#### [Material]
◇ ◇ ◇ ◇
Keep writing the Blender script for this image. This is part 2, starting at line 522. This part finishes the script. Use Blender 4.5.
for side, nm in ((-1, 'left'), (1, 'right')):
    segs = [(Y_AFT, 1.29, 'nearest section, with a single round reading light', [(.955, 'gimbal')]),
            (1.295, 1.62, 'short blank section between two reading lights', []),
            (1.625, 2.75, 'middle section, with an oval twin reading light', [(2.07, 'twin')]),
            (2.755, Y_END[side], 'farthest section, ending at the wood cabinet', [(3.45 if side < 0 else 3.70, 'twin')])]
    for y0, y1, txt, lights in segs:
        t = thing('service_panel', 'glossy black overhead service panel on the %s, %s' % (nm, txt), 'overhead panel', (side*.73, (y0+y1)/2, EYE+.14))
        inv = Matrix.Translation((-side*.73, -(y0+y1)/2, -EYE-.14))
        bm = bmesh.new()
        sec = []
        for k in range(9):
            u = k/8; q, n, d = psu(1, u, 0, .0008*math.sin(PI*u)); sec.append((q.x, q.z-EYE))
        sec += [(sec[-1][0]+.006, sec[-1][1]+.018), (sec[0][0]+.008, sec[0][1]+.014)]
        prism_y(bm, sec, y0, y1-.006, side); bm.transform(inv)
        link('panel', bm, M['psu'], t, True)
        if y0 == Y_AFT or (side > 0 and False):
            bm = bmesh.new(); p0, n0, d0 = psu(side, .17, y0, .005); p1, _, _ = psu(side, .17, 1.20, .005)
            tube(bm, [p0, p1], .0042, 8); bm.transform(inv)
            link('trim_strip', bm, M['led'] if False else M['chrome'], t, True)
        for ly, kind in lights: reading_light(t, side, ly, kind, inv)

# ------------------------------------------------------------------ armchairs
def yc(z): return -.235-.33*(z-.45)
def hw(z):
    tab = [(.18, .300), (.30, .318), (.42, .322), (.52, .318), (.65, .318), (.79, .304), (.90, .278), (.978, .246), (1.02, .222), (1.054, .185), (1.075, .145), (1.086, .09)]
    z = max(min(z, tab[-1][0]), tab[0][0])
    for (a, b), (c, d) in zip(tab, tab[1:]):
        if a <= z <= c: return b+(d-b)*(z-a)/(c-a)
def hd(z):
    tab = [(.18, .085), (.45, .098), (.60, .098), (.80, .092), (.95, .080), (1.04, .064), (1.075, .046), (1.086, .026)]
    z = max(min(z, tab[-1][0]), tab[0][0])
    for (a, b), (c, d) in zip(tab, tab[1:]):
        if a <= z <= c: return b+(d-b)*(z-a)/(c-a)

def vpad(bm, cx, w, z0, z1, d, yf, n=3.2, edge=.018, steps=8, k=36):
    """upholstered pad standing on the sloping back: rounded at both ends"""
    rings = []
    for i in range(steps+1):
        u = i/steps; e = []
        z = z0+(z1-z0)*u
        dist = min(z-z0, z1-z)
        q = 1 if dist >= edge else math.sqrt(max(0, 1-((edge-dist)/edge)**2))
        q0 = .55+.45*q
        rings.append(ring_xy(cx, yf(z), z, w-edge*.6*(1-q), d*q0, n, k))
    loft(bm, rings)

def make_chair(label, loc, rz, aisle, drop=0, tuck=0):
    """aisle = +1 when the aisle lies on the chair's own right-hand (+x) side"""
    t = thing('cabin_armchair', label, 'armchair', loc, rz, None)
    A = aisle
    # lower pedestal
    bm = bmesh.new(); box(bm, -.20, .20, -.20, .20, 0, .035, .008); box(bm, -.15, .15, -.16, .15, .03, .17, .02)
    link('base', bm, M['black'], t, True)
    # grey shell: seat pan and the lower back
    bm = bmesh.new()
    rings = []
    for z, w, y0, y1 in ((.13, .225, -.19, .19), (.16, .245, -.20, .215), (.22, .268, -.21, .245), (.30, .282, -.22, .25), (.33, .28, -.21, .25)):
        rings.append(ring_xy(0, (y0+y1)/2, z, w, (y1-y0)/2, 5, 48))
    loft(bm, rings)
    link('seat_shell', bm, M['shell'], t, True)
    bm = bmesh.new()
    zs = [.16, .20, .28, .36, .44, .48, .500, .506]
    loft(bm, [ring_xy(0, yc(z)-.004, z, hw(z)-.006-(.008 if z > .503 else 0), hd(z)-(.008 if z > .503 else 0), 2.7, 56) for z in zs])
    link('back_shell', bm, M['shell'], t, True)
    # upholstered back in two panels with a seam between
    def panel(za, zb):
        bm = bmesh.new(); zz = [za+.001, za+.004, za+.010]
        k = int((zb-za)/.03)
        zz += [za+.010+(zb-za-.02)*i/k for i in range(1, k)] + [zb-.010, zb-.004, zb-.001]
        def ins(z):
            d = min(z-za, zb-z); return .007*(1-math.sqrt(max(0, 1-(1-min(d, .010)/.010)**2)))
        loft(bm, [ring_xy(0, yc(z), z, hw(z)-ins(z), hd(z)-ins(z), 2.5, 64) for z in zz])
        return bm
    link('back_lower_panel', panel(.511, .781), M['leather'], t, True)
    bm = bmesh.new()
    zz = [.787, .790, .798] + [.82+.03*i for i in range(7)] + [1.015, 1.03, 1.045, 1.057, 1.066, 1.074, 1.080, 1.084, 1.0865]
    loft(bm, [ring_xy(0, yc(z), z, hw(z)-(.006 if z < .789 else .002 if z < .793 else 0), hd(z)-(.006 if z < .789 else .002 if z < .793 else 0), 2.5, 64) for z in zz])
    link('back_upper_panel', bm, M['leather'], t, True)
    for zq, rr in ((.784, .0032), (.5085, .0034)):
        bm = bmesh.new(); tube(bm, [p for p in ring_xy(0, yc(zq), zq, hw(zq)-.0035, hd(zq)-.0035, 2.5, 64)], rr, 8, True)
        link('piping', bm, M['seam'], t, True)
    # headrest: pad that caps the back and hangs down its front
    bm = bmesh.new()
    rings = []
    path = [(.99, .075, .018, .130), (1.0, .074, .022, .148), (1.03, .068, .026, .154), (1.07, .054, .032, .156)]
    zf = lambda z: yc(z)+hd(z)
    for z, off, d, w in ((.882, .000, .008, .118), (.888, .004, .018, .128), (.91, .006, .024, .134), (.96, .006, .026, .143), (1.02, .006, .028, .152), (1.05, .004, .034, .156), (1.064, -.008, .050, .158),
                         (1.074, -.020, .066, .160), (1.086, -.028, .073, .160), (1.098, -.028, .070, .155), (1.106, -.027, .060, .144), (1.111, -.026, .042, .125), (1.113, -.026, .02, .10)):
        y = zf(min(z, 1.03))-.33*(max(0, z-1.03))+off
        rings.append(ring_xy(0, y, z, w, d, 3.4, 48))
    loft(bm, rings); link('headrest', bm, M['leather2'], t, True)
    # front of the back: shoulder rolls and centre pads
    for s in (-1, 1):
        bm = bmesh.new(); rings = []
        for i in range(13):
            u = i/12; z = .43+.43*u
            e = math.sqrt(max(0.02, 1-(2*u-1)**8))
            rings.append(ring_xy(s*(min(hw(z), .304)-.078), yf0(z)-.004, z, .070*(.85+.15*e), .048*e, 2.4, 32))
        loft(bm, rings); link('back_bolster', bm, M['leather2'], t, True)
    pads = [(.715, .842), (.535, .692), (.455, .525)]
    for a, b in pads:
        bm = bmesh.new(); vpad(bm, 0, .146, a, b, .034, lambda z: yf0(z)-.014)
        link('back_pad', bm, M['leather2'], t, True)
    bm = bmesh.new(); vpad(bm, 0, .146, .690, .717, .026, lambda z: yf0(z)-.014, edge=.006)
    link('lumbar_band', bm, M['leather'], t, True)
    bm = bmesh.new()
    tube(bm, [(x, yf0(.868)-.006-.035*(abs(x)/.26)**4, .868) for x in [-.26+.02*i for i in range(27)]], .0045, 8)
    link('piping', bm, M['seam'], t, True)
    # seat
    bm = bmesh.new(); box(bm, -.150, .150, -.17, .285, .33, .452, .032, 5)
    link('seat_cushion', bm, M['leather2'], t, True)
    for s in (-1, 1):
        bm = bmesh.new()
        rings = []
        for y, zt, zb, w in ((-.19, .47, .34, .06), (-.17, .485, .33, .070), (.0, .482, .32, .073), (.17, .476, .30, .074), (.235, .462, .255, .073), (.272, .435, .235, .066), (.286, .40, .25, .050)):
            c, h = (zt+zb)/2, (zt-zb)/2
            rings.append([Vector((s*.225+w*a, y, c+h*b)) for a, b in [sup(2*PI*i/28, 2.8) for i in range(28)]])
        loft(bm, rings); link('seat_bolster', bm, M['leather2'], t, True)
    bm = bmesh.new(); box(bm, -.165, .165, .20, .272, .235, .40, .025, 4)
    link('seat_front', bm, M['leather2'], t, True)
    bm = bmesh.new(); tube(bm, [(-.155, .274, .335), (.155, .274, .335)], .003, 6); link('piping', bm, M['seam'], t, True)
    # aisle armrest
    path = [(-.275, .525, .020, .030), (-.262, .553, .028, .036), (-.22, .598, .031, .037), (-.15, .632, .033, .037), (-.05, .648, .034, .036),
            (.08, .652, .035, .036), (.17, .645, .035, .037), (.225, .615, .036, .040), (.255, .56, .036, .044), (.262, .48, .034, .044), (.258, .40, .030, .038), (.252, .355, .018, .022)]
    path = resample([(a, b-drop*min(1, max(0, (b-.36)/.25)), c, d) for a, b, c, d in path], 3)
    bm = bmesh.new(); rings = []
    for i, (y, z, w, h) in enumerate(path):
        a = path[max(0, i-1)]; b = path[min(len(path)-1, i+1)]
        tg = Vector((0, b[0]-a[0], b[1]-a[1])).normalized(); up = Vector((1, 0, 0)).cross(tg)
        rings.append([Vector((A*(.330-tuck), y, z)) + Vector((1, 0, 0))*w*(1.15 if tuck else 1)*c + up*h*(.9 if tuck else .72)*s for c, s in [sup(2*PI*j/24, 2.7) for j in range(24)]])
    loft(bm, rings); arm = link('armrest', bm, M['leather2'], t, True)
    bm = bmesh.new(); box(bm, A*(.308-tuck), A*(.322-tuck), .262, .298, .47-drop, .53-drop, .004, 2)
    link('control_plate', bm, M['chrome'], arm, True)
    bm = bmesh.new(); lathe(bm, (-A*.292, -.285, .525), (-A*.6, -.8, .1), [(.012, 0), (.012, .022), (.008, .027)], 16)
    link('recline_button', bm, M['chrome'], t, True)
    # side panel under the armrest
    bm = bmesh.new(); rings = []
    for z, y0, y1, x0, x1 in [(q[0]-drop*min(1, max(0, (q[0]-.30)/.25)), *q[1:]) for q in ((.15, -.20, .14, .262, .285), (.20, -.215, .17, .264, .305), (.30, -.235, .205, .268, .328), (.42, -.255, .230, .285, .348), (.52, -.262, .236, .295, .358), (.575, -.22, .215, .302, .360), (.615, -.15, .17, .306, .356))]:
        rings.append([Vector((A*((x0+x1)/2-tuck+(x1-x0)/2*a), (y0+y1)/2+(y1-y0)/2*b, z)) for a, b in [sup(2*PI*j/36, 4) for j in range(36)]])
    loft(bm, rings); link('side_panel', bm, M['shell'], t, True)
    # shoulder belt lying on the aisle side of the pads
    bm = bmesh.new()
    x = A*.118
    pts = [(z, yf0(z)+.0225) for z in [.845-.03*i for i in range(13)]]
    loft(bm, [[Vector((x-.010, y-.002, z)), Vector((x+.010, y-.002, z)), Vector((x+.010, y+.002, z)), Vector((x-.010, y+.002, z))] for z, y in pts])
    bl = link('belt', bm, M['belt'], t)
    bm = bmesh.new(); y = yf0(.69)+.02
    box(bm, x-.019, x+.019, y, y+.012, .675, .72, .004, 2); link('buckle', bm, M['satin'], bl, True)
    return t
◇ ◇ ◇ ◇
#### [Work required]
Beginning at the top of the data, please return every line until and including the line containing "for ly, kind", copied exactly, and nothing past it.

#### [Output of the exercise]
Keep writing the Blender script for this image. This is part 2, starting at line 522. This part finishes the script. Use Blender 4.5.
for side, nm in ((-1, 'left'), (1, 'right')):
    segs = [(Y_AFT, 1.29, 'nearest section, with a single round reading light', [(.955, 'gimbal')]),
            (1.295, 1.62, 'short blank section between two reading lights', []),
            (1.625, 2.75, 'middle section, with an oval twin reading light', [(2.07, 'twin')]),
            (2.755, Y_END[side], 'farthest section, ending at the wood cabinet', [(3.45 if side < 0 else 3.70, 'twin')])]
    for y0, y1, txt, lights in segs:
        t = thing('service_panel', 'glossy black overhead service panel on the %s, %s' % (nm, txt), 'overhead panel', (side*.73, (y0+y1)/2, EYE+.14))
        inv = Matrix.Translation((-side*.73, -(y0+y1)/2, -EYE-.14))
        bm = bmesh.new()
        sec = []
        for k in range(9):
            u = k/8; q, n, d = psu(1, u, 0, .0008*math.sin(PI*u)); sec.append((q.x, q.z-EYE))
        sec += [(sec[-1][0]+.006, sec[-1][1]+.018), (sec[0][0]+.008, sec[0][1]+.014)]
        prism_y(bm, sec, y0, y1-.006, side); bm.transform(inv)
        link('panel', bm, M['psu'], t, True)
        if y0 == Y_AFT or (side > 0 and False):
            bm = bmesh.new(); p0, n0, d0 = psu(side, .17, y0, .005); p1, _, _ = psu(side, .17, 1.20, .005)
            tube(bm, [p0, p1], .0042, 8); bm.transform(inv)
            link('trim_strip', bm, M['led'] if False else M['chrome'], t, True)
        for ly, kind in lights: reading_light(t, side, ly, kind, inv)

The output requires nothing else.